Kátia Barbosa Macêdo
Os contos de fadas expressam angústias que são vivenciadas pelas crianças, motivo pelo qual tais contos são repassados, repetidos e recontados gerações após gerações, pois possuem a função de indicar, utilizando uma linguagem simbólica, possibilidades de superação, transformação e desenvolvimento. Da mesma forma que os contos de fadas, a música, a arte e o cinema também podem ser um valioso instrumento que auxilia a compreender melhor e nomear as emoções (Bettelheim (2007); Corso (2003).
As emoções são reações afetivas momentâneas, desencadeadas por estímulos significativos. A emoção é um estado afetivo intenso que surge como reação a certas situações e excitações internas ou externas, conscientes ou inconscientes. As emoções são acompanhadas de reações somáticas, corporais e psíquicas. Muitas dessas emoções decorrem da modulação hormonal. Assim, a presença ou ausência de hormônios como dopamina, serotonina, endorfina, ocitocina, adrenalina, cortisol, dentre outros influenciam o surgimento e a intensidade dessas emoções.
No filme “Divertida mente”, produzido pela Disney e Pixar, dirigido por Peter Docter e lançado em 2015, há cinco emoções básicas e universais: alegria, tristeza, medo, raiva, nojo (aversão ou repugnância), desconsiderando a surpresa. As emoções básicas estão presentes desde o nascimento.
No filme “Divertida mente 2 “, também produzido pela Disney e Pixar, dirigido por KilseyMann e lançado em 2024, algumas das emoções secundárias são apresentadas como decorrentes da puberdade, sendo elas : a vergonha, a inveja, o tédio e a ansiedade. As emoções secundárias são aprendidas e surgem à medida que a pessoa se desenvolve.

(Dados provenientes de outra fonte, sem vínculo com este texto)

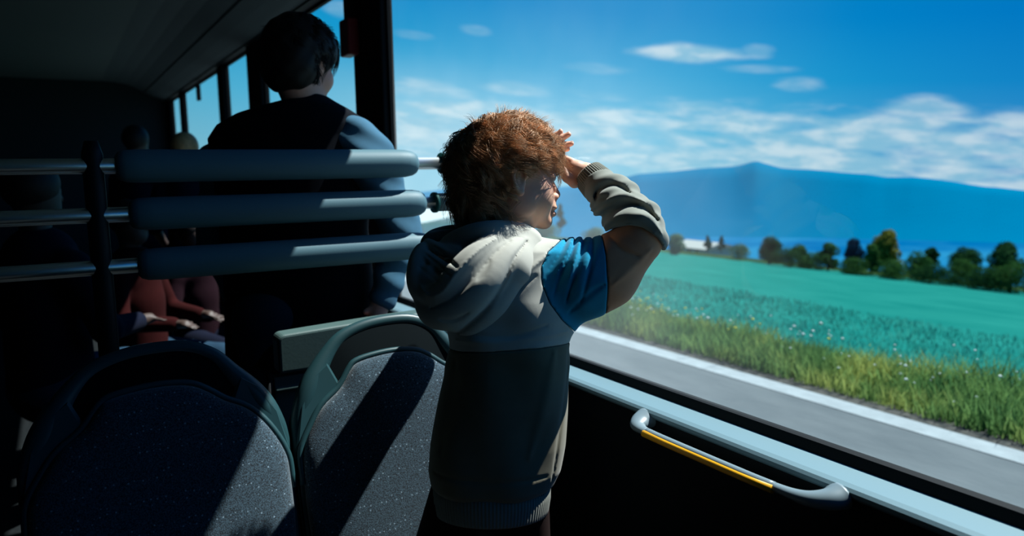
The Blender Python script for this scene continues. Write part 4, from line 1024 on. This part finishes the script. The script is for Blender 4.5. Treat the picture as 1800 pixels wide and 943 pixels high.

Em ambos os filmes há uma metáfora de uma mesa de controle das emoções, um esforço para reagir a situações que exigem um trabalho psíquico da menina Riley. No primeiro deles o desafio é trabalhar a adaptação a mudanças, e no segundo, o foco são as mudanças que ocorrem com o surgimento da puberdade, sinalizando uma entrada na adolescência.
Sabemos que a adolescência é um tempo de intensas transformações no corpo, na mente e na relação com os outros. O adolescente tem que lidar com as perdas do corpo infantil, com o reflorescimento da sexualidade, com o reposicionamento dos papéis em relação aos pais e com o progressivo ingresso no mundo adulto. Tudo isso marca um período de crise e vulnerabilidade, em que as experiências adversas podem ser vivenciadas com maior intensidade.Os adolescentes e jovens buscam construir uma imagem de si que ainda é muito instável e dependente do olhar do outro.
O que o filme Divertida mente 2 nos ensina sobre nossas emoções?
1-As emoções e as memórias são a base de nossa personalidade. A autoimagem resulta de um conjunto de crenças e valores que desenvolvemos acerca de quem somos, e funciona como uma base para nossas atitudes.
2- Com a entrada na puberdade toda a dinâmica psíquica da infância implode, e é quando surgem novas necessidades, emoções e formas de reagir. As mudanças corporais , a necessidade de ser aceito em um grupo de amigos passa a ter mais importância do que a família.
3- Apesar do filme trazer a ansiedade como surgindo a partir da puberdade, para a psicanálise ela já está presente desde o nascimento, e é considerada uma condição humana, assim como a inveja. Ou seja, todos sentimos ansiedade e inveja desde sempre.
4-A regulação entre as emoções é um desafio, o filme mostra o início de um ataque de pânico como resultado do desequilíbrio da ansiedade.
5- Há uma profunda relação entre as memórias e as emoções. O filme mostra de forma divertida o mecanismo de repressão, quando algumas memórias “dolorosas” são jogadas no esquecimento, para a psicanálise, para o inconsciente.
Assistir divertidamente é confrontar nossas próprias emoções, e mostra a importância de expressar as emoções. A base de toda a psicanálise são as emoções, a construção de um vínculo afetivo entre paciente e analista, onde se desenvolve a capacidade de sentir, nomear, trabalhar e elaborar as emoções, visando transformar vivências dolorosas em um modo de funcionamento que inclua o bem-estar e uma autoimagem amorosa.
Como em cada fase do desenvolvimento ocorrem desafios e emoções específicas, que venham os outros filmes Divertida mente 3, 4 … até acompanharmos a fase da velhice de Riley.
E você, assistiu o filme? Qual a sua impressão?
Referências
BETTELHEIM, Bruno. A psicanálise dos contos de fadas; trad. Arlene Caetano. São Paulo: Paz e Terra. , 2007, 21ª. Edição revista.
CORSO, Diana Lichtenstein. Fadas no divã: psicanálise nas histórias infantis. Porto Alegre: Artmed, 2003.